**Problem to work on:**
Begin at the line containing "Keep writing the" in the entries below and end at the line containing "b = MB('light_switch');"; transcribe that range exactly and nothing outside it.
start Provided records
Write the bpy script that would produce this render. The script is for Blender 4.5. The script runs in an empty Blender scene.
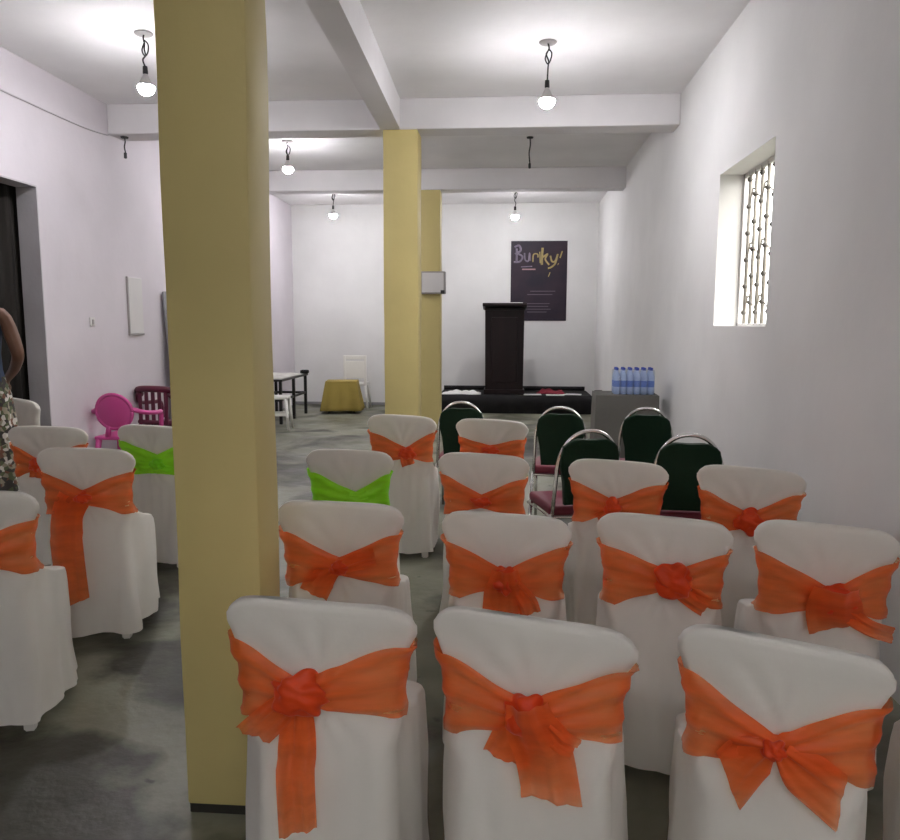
end Provided records
start Provided records
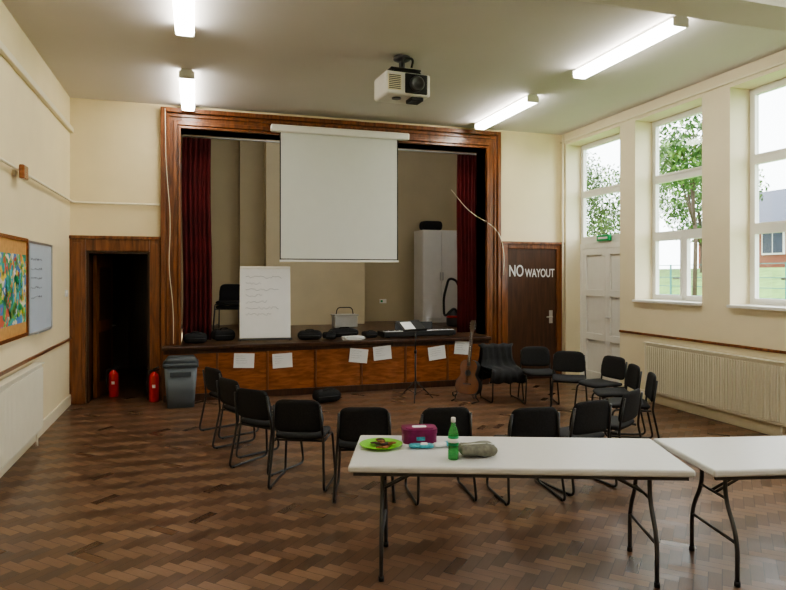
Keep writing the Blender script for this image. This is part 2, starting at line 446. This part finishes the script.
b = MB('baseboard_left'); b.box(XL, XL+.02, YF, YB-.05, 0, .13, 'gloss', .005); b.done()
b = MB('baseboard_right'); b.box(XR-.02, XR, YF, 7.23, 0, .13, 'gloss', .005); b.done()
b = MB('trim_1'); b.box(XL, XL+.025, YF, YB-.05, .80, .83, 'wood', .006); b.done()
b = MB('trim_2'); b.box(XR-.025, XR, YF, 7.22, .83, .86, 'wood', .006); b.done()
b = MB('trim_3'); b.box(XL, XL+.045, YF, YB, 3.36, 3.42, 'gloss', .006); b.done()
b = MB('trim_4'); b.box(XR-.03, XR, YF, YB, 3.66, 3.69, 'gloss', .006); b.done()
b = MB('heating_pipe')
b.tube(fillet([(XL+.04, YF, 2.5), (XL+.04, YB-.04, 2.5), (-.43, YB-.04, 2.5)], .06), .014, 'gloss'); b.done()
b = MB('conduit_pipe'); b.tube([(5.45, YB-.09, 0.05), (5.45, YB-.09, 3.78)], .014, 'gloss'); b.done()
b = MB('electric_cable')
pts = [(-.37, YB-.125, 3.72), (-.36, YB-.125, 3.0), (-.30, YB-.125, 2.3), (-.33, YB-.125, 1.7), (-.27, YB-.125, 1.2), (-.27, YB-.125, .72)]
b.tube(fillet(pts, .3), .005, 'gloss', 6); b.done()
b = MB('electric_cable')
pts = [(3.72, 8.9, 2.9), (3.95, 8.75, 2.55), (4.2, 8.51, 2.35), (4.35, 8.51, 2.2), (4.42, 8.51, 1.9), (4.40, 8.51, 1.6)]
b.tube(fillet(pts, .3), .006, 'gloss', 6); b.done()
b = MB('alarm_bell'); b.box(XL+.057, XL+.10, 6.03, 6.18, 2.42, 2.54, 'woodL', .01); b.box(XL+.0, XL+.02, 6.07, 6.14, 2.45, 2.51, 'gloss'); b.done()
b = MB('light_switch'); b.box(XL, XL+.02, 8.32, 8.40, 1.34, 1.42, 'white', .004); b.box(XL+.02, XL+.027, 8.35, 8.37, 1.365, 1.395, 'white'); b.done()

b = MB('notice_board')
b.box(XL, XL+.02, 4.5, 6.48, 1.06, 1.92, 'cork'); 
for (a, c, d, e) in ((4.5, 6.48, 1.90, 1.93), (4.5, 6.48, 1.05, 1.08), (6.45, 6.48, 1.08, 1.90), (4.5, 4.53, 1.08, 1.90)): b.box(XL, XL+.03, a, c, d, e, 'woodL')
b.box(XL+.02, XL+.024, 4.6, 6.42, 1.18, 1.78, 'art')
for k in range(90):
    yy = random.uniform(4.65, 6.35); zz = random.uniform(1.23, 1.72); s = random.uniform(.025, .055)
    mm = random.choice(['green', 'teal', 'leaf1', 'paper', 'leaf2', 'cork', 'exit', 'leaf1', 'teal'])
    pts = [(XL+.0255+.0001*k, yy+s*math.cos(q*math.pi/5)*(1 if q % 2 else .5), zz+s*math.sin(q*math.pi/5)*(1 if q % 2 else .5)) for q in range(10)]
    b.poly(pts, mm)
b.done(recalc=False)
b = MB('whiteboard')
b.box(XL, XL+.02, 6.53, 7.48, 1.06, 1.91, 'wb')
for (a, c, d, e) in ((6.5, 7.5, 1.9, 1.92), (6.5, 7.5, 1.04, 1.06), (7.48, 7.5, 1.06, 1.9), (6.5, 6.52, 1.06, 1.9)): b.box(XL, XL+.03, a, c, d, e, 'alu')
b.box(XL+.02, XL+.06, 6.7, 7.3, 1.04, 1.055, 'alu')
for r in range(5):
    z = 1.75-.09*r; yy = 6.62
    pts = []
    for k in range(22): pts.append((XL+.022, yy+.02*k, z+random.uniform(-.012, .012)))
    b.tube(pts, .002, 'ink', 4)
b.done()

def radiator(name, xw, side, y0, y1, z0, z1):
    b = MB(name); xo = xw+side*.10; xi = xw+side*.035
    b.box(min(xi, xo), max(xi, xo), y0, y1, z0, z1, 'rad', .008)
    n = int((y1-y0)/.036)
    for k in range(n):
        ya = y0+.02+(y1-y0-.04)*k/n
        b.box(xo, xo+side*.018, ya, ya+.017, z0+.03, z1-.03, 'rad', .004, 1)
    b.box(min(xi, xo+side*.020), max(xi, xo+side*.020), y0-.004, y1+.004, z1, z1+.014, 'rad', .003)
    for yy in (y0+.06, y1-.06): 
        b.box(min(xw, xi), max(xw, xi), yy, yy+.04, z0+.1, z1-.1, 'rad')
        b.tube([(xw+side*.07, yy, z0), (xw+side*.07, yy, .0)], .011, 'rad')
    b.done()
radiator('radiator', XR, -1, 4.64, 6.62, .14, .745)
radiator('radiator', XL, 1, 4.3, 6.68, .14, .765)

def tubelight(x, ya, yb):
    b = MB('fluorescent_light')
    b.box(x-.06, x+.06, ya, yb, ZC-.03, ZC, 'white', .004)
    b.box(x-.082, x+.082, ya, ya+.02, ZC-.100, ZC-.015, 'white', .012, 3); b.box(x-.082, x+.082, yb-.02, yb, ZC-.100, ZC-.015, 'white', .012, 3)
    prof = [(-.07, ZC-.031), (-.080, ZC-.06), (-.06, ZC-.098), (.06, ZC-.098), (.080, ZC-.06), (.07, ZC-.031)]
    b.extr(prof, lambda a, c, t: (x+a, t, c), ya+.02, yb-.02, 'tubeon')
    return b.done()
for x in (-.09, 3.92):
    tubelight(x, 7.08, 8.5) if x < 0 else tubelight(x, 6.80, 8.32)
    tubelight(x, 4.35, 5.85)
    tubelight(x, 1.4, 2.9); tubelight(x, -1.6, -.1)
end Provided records
**Task solution:**
Keep writing the Blender script for this image. This is part 2, starting at line 446. This part finishes the script.
b = MB('baseboard_left'); b.box(XL, XL+.02, YF, YB-.05, 0, .13, 'gloss', .005); b.done()
b = MB('baseboard_right'); b.box(XR-.02, XR, YF, 7.23, 0, .13, 'gloss', .005); b.done()
b = MB('trim_1'); b.box(XL, XL+.025, YF, YB-.05, .80, .83, 'wood', .006); b.done()
b = MB('trim_2'); b.box(XR-.025, XR, YF, 7.22, .83, .86, 'wood', .006); b.done()
b = MB('trim_3'); b.box(XL, XL+.045, YF, YB, 3.36, 3.42, 'gloss', .006); b.done()
b = MB('trim_4'); b.box(XR-.03, XR, YF, YB, 3.66, 3.69, 'gloss', .006); b.done()
b = MB('heating_pipe')
b.tube(fillet([(XL+.04, YF, 2.5), (XL+.04, YB-.04, 2.5), (-.43, YB-.04, 2.5)], .06), .014, 'gloss'); b.done()
b = MB('conduit_pipe'); b.tube([(5.45, YB-.09, 0.05), (5.45, YB-.09, 3.78)], .014, 'gloss'); b.done()
b = MB('electric_cable')
pts = [(-.37, YB-.125, 3.72), (-.36, YB-.125, 3.0), (-.30, YB-.125, 2.3), (-.33, YB-.125, 1.7), (-.27, YB-.125, 1.2), (-.27, YB-.125, .72)]
b.tube(fillet(pts, .3), .005, 'gloss', 6); b.done()
b = MB('electric_cable')
pts = [(3.72, 8.9, 2.9), (3.95, 8.75, 2.55), (4.2, 8.51, 2.35), (4.35, 8.51, 2.2), (4.42, 8.51, 1.9), (4.40, 8.51, 1.6)]
b.tube(fillet(pts, .3), .006, 'gloss', 6); b.done()
b = MB('alarm_bell'); b.box(XL+.057, XL+.10, 6.03, 6.18, 2.42, 2.54, 'woodL', .01); b.box(XL+.0, XL+.02, 6.07, 6.14, 2.45, 2.51, 'gloss'); b.done()
b = MB('light_switch'); b.box(XL, XL+.02, 8.32, 8.40, 1.34, 1.42, 'white', .004); b.box(XL+.02, XL+.027, 8.35, 8.37, 1.365, 1.395, 'white'); b.done()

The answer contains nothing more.